- Information provided:
— START —
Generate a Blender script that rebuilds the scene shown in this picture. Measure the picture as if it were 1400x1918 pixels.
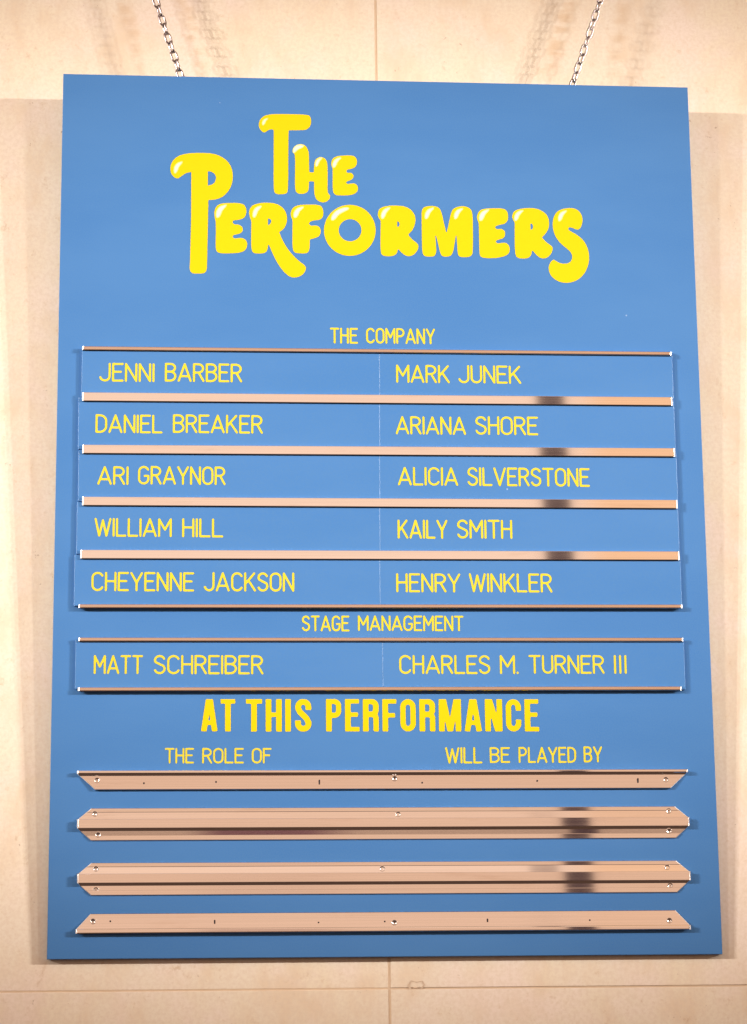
import bpy, bmesh, math, random
import numpy as np
from mathutils import Matrix, Vector
from mathutils.geometry import tessellate_polygon

for o in list(bpy.data.objects):
    bpy.data.objects.remove(o)
SC = bpy.context.scene
COL = SC.collection
R = math.radians
random.seed(7)

# ------------------------------------------------------------------ camera
cam_d = bpy.data.cameras.new("camera")
cam = bpy.data.objects.new("camera", cam_d)
COL.objects.link(cam)
CAM = Vector((0.17231266, -3.28408501, -0.22237397))
CAMR = Matrix(((0.99673998, -0.00725565, -0.08035401),
               (-0.07963499, -0.24832272, -0.96539841),
               (-0.01294913, 0.96865018, -0.24809099)))
mw = CAMR.to_4x4()
mw.translation = CAM
cam.matrix_world = mw
cam_d.sensor_width = 36.0
cam_d.lens = 36.0 * 4500 / 1918
cam_d.clip_start = 0.05
cam_d.clip_end = 200
SC.camera = cam

# ------------------------------------------------------------------ world: made-up warm lobby light, shaped for the metal to mirror
world = bpy.data.worlds.new("World")
SC.world = world
world.use_nodes = True
wn = world.node_tree.nodes
wl = world.node_tree.links
bg = wn["Background"]


def wmath(op, a, b=None, c=None, clamp=False):
    n = wn.new("ShaderNodeMath")
    n.operation = op
    n.use_clamp = clamp
    for i, v in enumerate((a, b, c)):
        if v is None:
            continue
        if isinstance(v, (int, float)):
            n.inputs[i].default_value = v
        else:
            wl.new(v, n.inputs[i])
    return n.outputs[0]


def wstep(v, a, b):
    n = wn.new("ShaderNodeMapRange")
    n.interpolation_type = "SMOOTHSTEP"
    wl.new(v, n.inputs[0])
    n.inputs[1].default_value = a
    n.inputs[2].default_value = b
    return n.outputs[0]


def wmix(f, a, b):
    n = wn.new("ShaderNodeMix")
    n.data_type = "RGBA"
    wl.new(f, n.inputs[0])
    for s, v in ((6, a), (7, b)):
        if isinstance(v, tuple):
            n.inputs[s].default_value = (*v, 1)
        else:
            wl.new(v, n.inputs[s])
    return n.outputs[2]


tc = wn.new("ShaderNodeTexCoord")
sx = wn.new("ShaderNodeSeparateXYZ")
wl.new(tc.outputs["Generated"], sx.inputs[0])
negy = wmath("MAXIMUM", wmath("MULTIPLY", sx.outputs[1], -1.0), 0.05)
az = wmath("DIVIDE", sx.outputs[0], negy)
el = wmath("SUBTRACT", wmath("DIVIDE", sx.outputs[2], negy), 0.03)
front = wstep(sx.outputs[1], 0.25, -0.35)
LOW = (0.085, 0.047, 0.033)
BAND = (1.0, 0.70, 0.53)
ORANGE = (0.98, 0.58, 0.34)
band = wmix(wstep(az, 0.165, 0.185), BAND, ORANGE)
level = wmath("MULTIPLY", wstep(el, 0.0, 0.13), wstep(el, 0.30, 0.22))
band = wmix(level, (0.77, 0.485, 0.335), band)
# invented bright band ahead; dimmed low, overhead and aside to deepen contact shade
rise = wmath("MULTIPLY", wstep(el, -0.13, -0.03), wstep(el, 1.9, 0.6))
rise = wmath("MULTIPLY", rise, front)
side = wmath("MULTIPLY", wstep(wmath("ABSOLUTE", az), 0.35, 0.8), wstep(el, 0.60, 0.35))
rise = wmath("MULTIPLY", rise, wmath("MULTIPLY_ADD", side, -0.8, 1.0))
colr = wmix(rise, LOW, band)
# a narrow dark upright strip added opposite the board for the rails to mirror
cen = wmath("MULTIPLY_ADD", el, -0.039, 0.1665)
off = wmath("ABSOLUTE", wmath("SUBTRACT", az, cen))
dark_strip = wmath("MULTIPLY", wstep(off, 0.0070, 0.0050), wstep(el, 0.27, 0.215))
dark_strip = wmath("MULTIPLY", dark_strip, wstep(el, -0.30, -0.2))
dark_strip = wmath("MULTIPLY", dark_strip, 0.93)
colr = wmix(dark_strip, colr, (0.045, 0.022, 0.03))
# dark reddish figures lower down, seen only in the tilted lower flanges
fig = wmath("MULTIPLY", wstep(az, 0.0, 0.02), wstep(az, 0.080, 0.05))
fig = wmath("MULTIPLY", fig, wmath("MULTIPLY", wstep(el, -0.16, -0.10), wstep(el, -0.022, -0.045)))
colr = wmix(wmath("MULTIPLY", fig, 0.95), colr, (0.16, 0.06, 0.07))
wl.new(colr, bg.inputs[0])
bg.inputs[1].default_value = 1.08

# ------------------------------------------------------------------ lamps: a row of spots high in front of the wall
AIM = Vector((0.45, 0.0, 0.72))


def spot(name, loc, energy, col=(1.0, 0.955, 0.895), size=19.0, rad=0.10, aim=AIM):
    d = bpy.data.lights.new(name, "SPOT")
    d.energy = energy
    d.color = col
    d.spot_size = R(size)
    d.spot_blend = 1.0
    d.shadow_soft_size = rad
    o = bpy.data.objects.new(name, d)
    COL.objects.link(o)
    o.location = loc
    o.rotation_euler = (aim - Vector(loc)).to_track_quat("-Z", "Y").to_euler()
    return o


for dx_ in (-0.9, 0.0, 0.9):        # a track of three on either side
    spot("spot_lamp", (9.3 + dx_, -5.0, 2.76), 1560, size=11.6, rad=0.07)
    spot("spot_lamp", (-8.3 + dx_, -5.0, 2.76), 1560, size=11.6, rad=0.07)
spot("spot_lamp", (5.1, -5.0, 2.76), 560, size=15.0, rad=0.20)
spot("spot_lamp", (-4.2, -5.0, 2.76), 560, size=15.0, rad=0.20)

SC.view_settings.view_transform = "Standard"
SC.view_settings.look = "None"
SC.view_settings.exposure = 0.0
SC.view_settings.gamma = 1.0
SC.view_settings.use_curve_mapping = False

# ------------------------------------------------------------------ the board's own frame: u right, v up, w out of the board
TAU = R(2.1)
BW, BH, BT = 0.914, 1.25763, 0.0095
UX = Vector((1, 0, 0))
VX = Vector((0, -math.sin(TAU), math.cos(TAU)))
WX = Vector((0, -math.cos(TAU), -math.sin(TAU)))
BO = Vector((0, -0.0112, 0))
BM = Matrix((UX, VX, WX)).transposed().to_4x4()
BM.translation = BO


def P(px, py, w=0.0):
    """photo measurement -> (u, v) on the board"""
    d = CAMR @ Vector(((px - 700) / 4500, -(py - 959) / 4500, -1))
    s = ((BO + WX * w - CAM).dot(WX)) / d.dot(WX)
    p = CAM + d * s - BO
    return p.dot(UX), p.dot(VX)


def onwall(px, py, y=0.0):
    d = CAMR @ Vector(((px - 700) / 4500, -(py - 959) / 4500, -1))
    s = (y - CAM.y) / d.y
    return CAM + d * s


def brown_band(px0, py0, px1, py1, wd, amt):
    a, b = onwall(px0, py0), onwall(px1, py1)
    return (a.x, a.z, b.x, b.z, wd, amt)


BROWN_BANDS = [brown_band(240, 30, 268, 138, 0.014, 0.55), brown_band(343, 0, 380, 138, 0.020, 0.75),
        brown_band(1068, 0, 1028, 145, 0.022, 0.80), brown_band(1172, 0, 1152, 150, 0.022, 0.55)]  # ragged brown bands on the stone either side of each chain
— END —
- The problem: Restate the entire listing word for word, excluding pictures.

- Written response:
Generate a Blender script that rebuilds the scene shown in this picture. Measure the picture as if it were 1400x1918 pixels.
import bpy, bmesh, math, random
import numpy as np
from mathutils import Matrix, Vector
from mathutils.geometry import tessellate_polygon

for o in list(bpy.data.objects):
    bpy.data.objects.remove(o)
SC = bpy.context.scene
COL = SC.collection
R = math.radians
random.seed(7)

# ------------------------------------------------------------------ camera
cam_d = bpy.data.cameras.new("camera")
cam = bpy.data.objects.new("camera", cam_d)
COL.objects.link(cam)
CAM = Vector((0.17231266, -3.28408501, -0.22237397))
CAMR = Matrix(((0.99673998, -0.00725565, -0.08035401),
               (-0.07963499, -0.24832272, -0.96539841),
               (-0.01294913, 0.96865018, -0.24809099)))
mw = CAMR.to_4x4()
mw.translation = CAM
cam.matrix_world = mw
cam_d.sensor_width = 36.0
cam_d.lens = 36.0 * 4500 / 1918
cam_d.clip_start = 0.05
cam_d.clip_end = 200
SC.camera = cam

# ------------------------------------------------------------------ world: made-up warm lobby light, shaped for the metal to mirror
world = bpy.data.worlds.new("World")
SC.world = world
world.use_nodes = True
wn = world.node_tree.nodes
wl = world.node_tree.links
bg = wn["Background"]


def wmath(op, a, b=None, c=None, clamp=False):
    n = wn.new("ShaderNodeMath")
    n.operation = op
    n.use_clamp = clamp
    for i, v in enumerate((a, b, c)):
        if v is None:
            continue
        if isinstance(v, (int, float)):
            n.inputs[i].default_value = v
        else:
            wl.new(v, n.inputs[i])
    return n.outputs[0]


def wstep(v, a, b):
    n = wn.new("ShaderNodeMapRange")
    n.interpolation_type = "SMOOTHSTEP"
    wl.new(v, n.inputs[0])
    n.inputs[1].default_value = a
    n.inputs[2].default_value = b
    return n.outputs[0]


def wmix(f, a, b):
    n = wn.new("ShaderNodeMix")
    n.data_type = "RGBA"
    wl.new(f, n.inputs[0])
    for s, v in ((6, a), (7, b)):
        if isinstance(v, tuple):
            n.inputs[s].default_value = (*v, 1)
        else:
            wl.new(v, n.inputs[s])
    return n.outputs[2]


tc = wn.new("ShaderNodeTexCoord")
sx = wn.new("ShaderNodeSeparateXYZ")
wl.new(tc.outputs["Generated"], sx.inputs[0])
negy = wmath("MAXIMUM", wmath("MULTIPLY", sx.outputs[1], -1.0), 0.05)
az = wmath("DIVIDE", sx.outputs[0], negy)
el = wmath("SUBTRACT", wmath("DIVIDE", sx.outputs[2], negy), 0.03)
front = wstep(sx.outputs[1], 0.25, -0.35)
LOW = (0.085, 0.047, 0.033)
BAND = (1.0, 0.70, 0.53)
ORANGE = (0.98, 0.58, 0.34)
band = wmix(wstep(az, 0.165, 0.185), BAND, ORANGE)
level = wmath("MULTIPLY", wstep(el, 0.0, 0.13), wstep(el, 0.30, 0.22))
band = wmix(level, (0.77, 0.485, 0.335), band)
# invented bright band ahead; dimmed low, overhead and aside to deepen contact shade
rise = wmath("MULTIPLY", wstep(el, -0.13, -0.03), wstep(el, 1.9, 0.6))
rise = wmath("MULTIPLY", rise, front)
side = wmath("MULTIPLY", wstep(wmath("ABSOLUTE", az), 0.35, 0.8), wstep(el, 0.60, 0.35))
rise = wmath("MULTIPLY", rise, wmath("MULTIPLY_ADD", side, -0.8, 1.0))
colr = wmix(rise, LOW, band)
# a narrow dark upright strip added opposite the board for the rails to mirror
cen = wmath("MULTIPLY_ADD", el, -0.039, 0.1665)
off = wmath("ABSOLUTE", wmath("SUBTRACT", az, cen))
dark_strip = wmath("MULTIPLY", wstep(off, 0.0070, 0.0050), wstep(el, 0.27, 0.215))
dark_strip = wmath("MULTIPLY", dark_strip, wstep(el, -0.30, -0.2))
dark_strip = wmath("MULTIPLY", dark_strip, 0.93)
colr = wmix(dark_strip, colr, (0.045, 0.022, 0.03))
# dark reddish figures lower down, seen only in the tilted lower flanges
fig = wmath("MULTIPLY", wstep(az, 0.0, 0.02), wstep(az, 0.080, 0.05))
fig = wmath("MULTIPLY", fig, wmath("MULTIPLY", wstep(el, -0.16, -0.10), wstep(el, -0.022, -0.045)))
colr = wmix(wmath("MULTIPLY", fig, 0.95), colr, (0.16, 0.06, 0.07))
wl.new(colr, bg.inputs[0])
bg.inputs[1].default_value = 1.08

# ------------------------------------------------------------------ lamps: a row of spots high in front of the wall
AIM = Vector((0.45, 0.0, 0.72))


def spot(name, loc, energy, col=(1.0, 0.955, 0.895), size=19.0, rad=0.10, aim=AIM):
    d = bpy.data.lights.new(name, "SPOT")
    d.energy = energy
    d.color = col
    d.spot_size = R(size)
    d.spot_blend = 1.0
    d.shadow_soft_size = rad
    o = bpy.data.objects.new(name, d)
    COL.objects.link(o)
    o.location = loc
    o.rotation_euler = (aim - Vector(loc)).to_track_quat("-Z", "Y").to_euler()
    return o


for dx_ in (-0.9, 0.0, 0.9):        # a track of three on either side
    spot("spot_lamp", (9.3 + dx_, -5.0, 2.76), 1560, size=11.6, rad=0.07)
    spot("spot_lamp", (-8.3 + dx_, -5.0, 2.76), 1560, size=11.6, rad=0.07)
spot("spot_lamp", (5.1, -5.0, 2.76), 560, size=15.0, rad=0.20)
spot("spot_lamp", (-4.2, -5.0, 2.76), 560, size=15.0, rad=0.20)

SC.view_settings.view_transform = "Standard"
SC.view_settings.look = "None"
SC.view_settings.exposure = 0.0
SC.view_settings.gamma = 1.0
SC.view_settings.use_curve_mapping = False

# ------------------------------------------------------------------ the board's own frame: u right, v up, w out of the board
TAU = R(2.1)
BW, BH, BT = 0.914, 1.25763, 0.0095
UX = Vector((1, 0, 0))
VX = Vector((0, -math.sin(TAU), math.cos(TAU)))
WX = Vector((0, -math.cos(TAU), -math.sin(TAU)))
BO = Vector((0, -0.0112, 0))
BM = Matrix((UX, VX, WX)).transposed().to_4x4()
BM.translation = BO


def P(px, py, w=0.0):
    """photo measurement -> (u, v) on the board"""
    d = CAMR @ Vector(((px - 700) / 4500, -(py - 959) / 4500, -1))
    s = ((BO + WX * w - CAM).dot(WX)) / d.dot(WX)
    p = CAM + d * s - BO
    return p.dot(UX), p.dot(VX)


def onwall(px, py, y=0.0):
    d = CAMR @ Vector(((px - 700) / 4500, -(py - 959) / 4500, -1))
    s = (y - CAM.y) / d.y
    return CAM + d * s


def brown_band(px0, py0, px1, py1, wd, amt):
    a, b = onwall(px0, py0), onwall(px1, py1)
    return (a.x, a.z, b.x, b.z, wd, amt)


BROWN_BANDS = [brown_band(240, 30, 268, 138, 0.014, 0.55), brown_band(343, 0, 380, 138, 0.020, 0.75),
        brown_band(1068, 0, 1028, 145, 0.022, 0.80), brown_band(1172, 0, 1152, 150, 0.022, 0.55)]  # ragged brown bands on the stone either side of each chain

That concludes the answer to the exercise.